Podemos enxergar o feminino da mesma forma. Ignore o discurso da Igreja, vá a um templo qualquer e veja quantas estátuas e retratos da Virgem Maria não há. O feminino, assim como qualquer aspecto de qualquer dualidade, sempre esteve e sempre estará presente. A repressão do feminino na história ocidental meramente joga o feminino para o inconsciente, e portanto para o Outro. Ou seja, o problema não é o monoteísmo per se (inclusive porque monoteísmo e politeísmo não são mutuamente exclusivos), e sim o fato de enxergar Deus como sendo apenas homem (ou apenas mulher!). Deus, sendo o reflexo de nosso psiquismo, é tanto homem quanto mulher, assim como todos nós, independente de genitais, somos masculinos e femininos.

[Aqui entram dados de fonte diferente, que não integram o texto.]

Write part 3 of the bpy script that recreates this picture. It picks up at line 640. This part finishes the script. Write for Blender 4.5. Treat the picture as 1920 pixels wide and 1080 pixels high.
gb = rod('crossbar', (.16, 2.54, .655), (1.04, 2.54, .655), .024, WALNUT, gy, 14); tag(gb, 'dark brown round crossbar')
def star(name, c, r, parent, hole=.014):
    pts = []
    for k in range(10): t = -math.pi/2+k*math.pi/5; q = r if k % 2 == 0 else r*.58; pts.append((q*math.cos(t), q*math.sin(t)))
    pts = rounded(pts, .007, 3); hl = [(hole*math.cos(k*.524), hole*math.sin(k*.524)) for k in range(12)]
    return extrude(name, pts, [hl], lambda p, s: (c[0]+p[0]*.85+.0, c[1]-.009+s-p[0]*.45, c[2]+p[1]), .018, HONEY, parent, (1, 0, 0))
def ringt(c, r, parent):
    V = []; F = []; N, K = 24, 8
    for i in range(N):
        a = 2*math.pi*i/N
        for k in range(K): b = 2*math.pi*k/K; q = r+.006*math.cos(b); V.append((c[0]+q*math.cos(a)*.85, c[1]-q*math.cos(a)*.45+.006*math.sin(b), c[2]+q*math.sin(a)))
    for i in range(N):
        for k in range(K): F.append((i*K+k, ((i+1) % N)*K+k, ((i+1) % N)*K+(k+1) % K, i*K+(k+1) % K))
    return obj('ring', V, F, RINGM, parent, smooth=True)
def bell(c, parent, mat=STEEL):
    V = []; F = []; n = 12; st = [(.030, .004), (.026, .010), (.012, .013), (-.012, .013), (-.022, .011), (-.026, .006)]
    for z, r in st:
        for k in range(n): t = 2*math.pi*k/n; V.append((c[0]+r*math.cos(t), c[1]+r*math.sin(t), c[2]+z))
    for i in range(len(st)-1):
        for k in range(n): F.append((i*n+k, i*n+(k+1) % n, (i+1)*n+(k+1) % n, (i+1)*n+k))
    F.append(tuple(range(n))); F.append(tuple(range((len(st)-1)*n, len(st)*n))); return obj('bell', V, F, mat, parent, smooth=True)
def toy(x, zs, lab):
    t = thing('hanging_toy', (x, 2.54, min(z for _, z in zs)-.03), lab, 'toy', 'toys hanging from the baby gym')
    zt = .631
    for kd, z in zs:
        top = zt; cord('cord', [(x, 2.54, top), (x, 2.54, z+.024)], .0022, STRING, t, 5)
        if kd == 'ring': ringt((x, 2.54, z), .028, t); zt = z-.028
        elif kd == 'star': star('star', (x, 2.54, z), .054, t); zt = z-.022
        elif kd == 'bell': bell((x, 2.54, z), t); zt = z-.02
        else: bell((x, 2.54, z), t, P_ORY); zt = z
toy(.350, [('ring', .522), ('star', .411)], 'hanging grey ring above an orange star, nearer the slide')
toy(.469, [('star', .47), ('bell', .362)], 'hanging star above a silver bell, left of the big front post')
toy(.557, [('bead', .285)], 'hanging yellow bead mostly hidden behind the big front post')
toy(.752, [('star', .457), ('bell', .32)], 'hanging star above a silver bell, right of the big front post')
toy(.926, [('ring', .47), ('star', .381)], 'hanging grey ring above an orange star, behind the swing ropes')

Para reintegrarmos o feminino de volta à consciência coletiva, é necessário entendermos esses preconceitos (pré-conceitos) e como eles inconscientemente orientam todas nossas ações. Um exemplo de como tendemos a não enxergar o feminino, não porque ele não está lá, mas porque ele simplesmente passa desapercebido, pode ser visto em nossas concepções modernas acerca da cultura nórdica. A imagem que temos é altamente “patriarcal”, no sentido que enfatiza traços masculinos, mas na realidade a sociedade nórdica foi uma das mais igualitárias em questões de gênero – mulheres tinham tantos direitos quanto homens. Tanto que, apesar de conhecermos, de maneira geral, apenas a imagem dos guerreiros sendo recebidos em Valhalla por Odin, na própria mitologia apenas metade dos guerreiros mortos ia para Valhalla. A outra metade era levada por Freyja para sua fortaleza. Ou seja, uma divisão igual de masculino e feminino.


De fato, as noções dos nórdicos de masculino e feminino eram mais sutis. Odin, por exemplo, o líder de Asgard, Todo-Pai, era frequentemente ridicularizado por ser praticante de seidr, uma prática divinatória, considerada como sendo parte do papel social da mulher. Ou seja, sim, mesmo em uma sociedade mais igualitária ainda haviam noções de gêneros como papeis, mas quando o rei dos deuses, conhecido por sua sabedoria, tinha uma prática ‘feminina’, quem éramos nós para questionar isso? Na Escandinávia, homens eram bruxos e mulheres eram guerreiras.


O advento do monoteísmo levou a uma polarização mais extrema, as coisas ficaram mais preto-e-branco. Mas a realidade ainda se recusa a cooperar. A verdade é que somos todos inimaginavelmente complexos, e realmente, essas polarizações nos ajudam a navegar esse caos. O que falta é tomarmos de volta o que já é nosso, e trazer à tona o feminino que já habita em nós, homens e mulheres. Se conseguimos enxergar algo no Outro, é porque isso já é parte de nós. Vamos devolver a Freyja a metade de nossos mortos.